▸ Problem description
Copy all lines below exactly as written. Leave pictures out.
════════
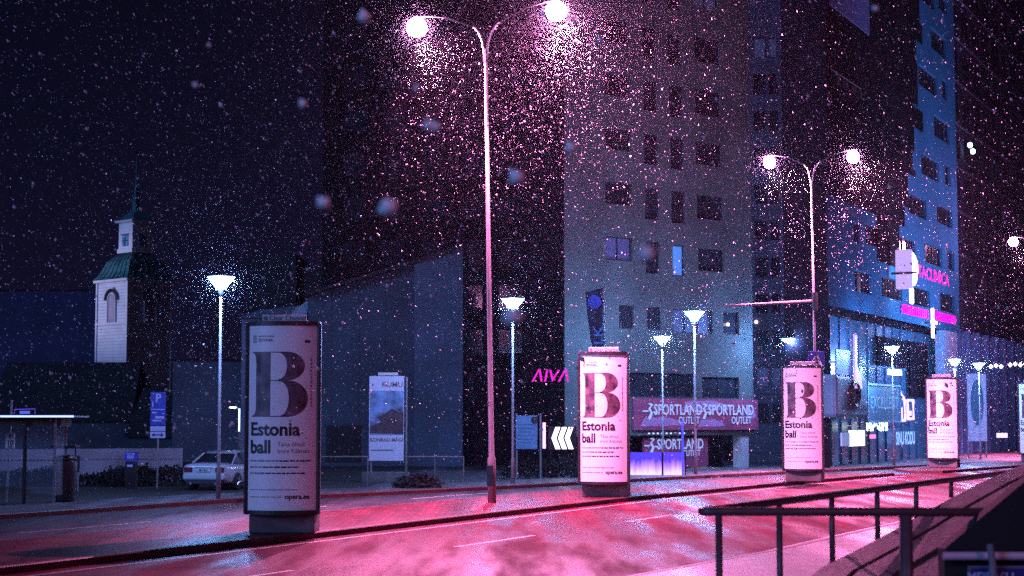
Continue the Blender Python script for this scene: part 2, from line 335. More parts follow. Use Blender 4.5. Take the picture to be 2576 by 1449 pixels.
# ------------------------------------------------------------------ advertising columns
def bendmap(vs, R, half):                  # wrap flat x over the convex face, y outwards
    out = []
    for x, y, z in vs:
        a = x / R; out.append(((R - y) * math.sin(a), -(R - y) * math.cos(a) + R * math.cos(half / R), z))
    return out
def densify(vs, fs, lim=.12):
    bm = bmesh.new(); bv = [bm.verts.new(v) for v in vs]
    for f in fs:
        try: bm.faces.new([bv[i] for i in f])
        except ValueError: pass
    xs = [v.co.x for v in bm.verts]
    x = math.ceil(min(xs) / lim) * lim
    while x < max(xs):
        bmesh.ops.bisect_plane(bm, geom=bm.verts[:] + bm.edges[:] + bm.faces[:], plane_co=(x, 0, 0), plane_no=(1, 0, 0)); x += lim
    bm.verts.index_update(); r = ([tuple(v.co) for v in bm.verts], [tuple(v.index for v in f.verts) for f in bm.faces]); bm.free(); return r
def didone_b():
    """the big high-contrast letter B, local units: x 0..405, y 0..465 (down)"""
    pol = []
    pol.append([(0, 0), (143, 0), (143, 465), (0, 465), (0, 458), (18, 452), (28, 425), (32, 380), (32, 85), (28, 40), (18, 14), (0, 7)])   # stem with bracketed serifs
    def arc(cx, cy, rx, ry, a0, a1, n=16): return [(cx + rx * math.cos(math.radians(a0 + (a1 - a0) * k / n)), cy + ry * math.sin(math.radians(a0 + (a1 - a0) * k / n))) for k in range(n + 1)]
    o1 = arc(262, 102, 118, 102, -90, 90); i1 = arc(200, 102, 58, 95, 90, -90)
    pol.append([(200, 0)] + o1 + [(200, 204)] + i1)
    o2 = arc(265, 335, 140, 130, -90, 90); i2 = arc(210, 335, 62, 123, 90, -90)
    pol.append([(210, 205)] + o2 + [(210, 465)] + i2)
    pol.append([(143, 0), (200, 0), (200, 7), (143, 7)]); pol.append([(143, 204), (210, 204), (210, 210), (143, 210)]); pol.append([(143, 458), (210, 458), (210, 465), (143, 465)])
    return pol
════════
▸ Written answer
Continue the Blender Python script for this scene: part 2, from line 335. More parts follow. Use Blender 4.5. Take the picture to be 2576 by 1449 pixels.
# ------------------------------------------------------------------ advertising columns
def bendmap(vs, R, half):                  # wrap flat x over the convex face, y outwards
    out = []
    for x, y, z in vs:
        a = x / R; out.append(((R - y) * math.sin(a), -(R - y) * math.cos(a) + R * math.cos(half / R), z))
    return out
def densify(vs, fs, lim=.12):
    bm = bmesh.new(); bv = [bm.verts.new(v) for v in vs]
    for f in fs:
        try: bm.faces.new([bv[i] for i in f])
        except ValueError: pass
    xs = [v.co.x for v in bm.verts]
    x = math.ceil(min(xs) / lim) * lim
    while x < max(xs):
        bmesh.ops.bisect_plane(bm, geom=bm.verts[:] + bm.edges[:] + bm.faces[:], plane_co=(x, 0, 0), plane_no=(1, 0, 0)); x += lim
    bm.verts.index_update(); r = ([tuple(v.co) for v in bm.verts], [tuple(v.index for v in f.verts) for f in bm.faces]); bm.free(); return r
def didone_b():
    """the big high-contrast letter B, local units: x 0..405, y 0..465 (down)"""
    pol = []
    pol.append([(0, 0), (143, 0), (143, 465), (0, 465), (0, 458), (18, 452), (28, 425), (32, 380), (32, 85), (28, 40), (18, 14), (0, 7)])   # stem with bracketed serifs
    def arc(cx, cy, rx, ry, a0, a1, n=16): return [(cx + rx * math.cos(math.radians(a0 + (a1 - a0) * k / n)), cy + ry * math.sin(math.radians(a0 + (a1 - a0) * k / n))) for k in range(n + 1)]
    o1 = arc(262, 102, 118, 102, -90, 90); i1 = arc(200, 102, 58, 95, 90, -90)
    pol.append([(200, 0)] + o1 + [(200, 204)] + i1)
    o2 = arc(265, 335, 140, 130, -90, 90); i2 = arc(210, 335, 62, 123, 90, -90)
    pol.append([(210, 205)] + o2 + [(210, 465)] + i2)
    pol.append([(143, 0), (200, 0), (200, 7), (143, 7)]); pol.append([(143, 204), (210, 204), (210, 210), (143, 210)]); pol.append([(143, 458), (210, 458), (210, 465), (143, 465)])
    return pol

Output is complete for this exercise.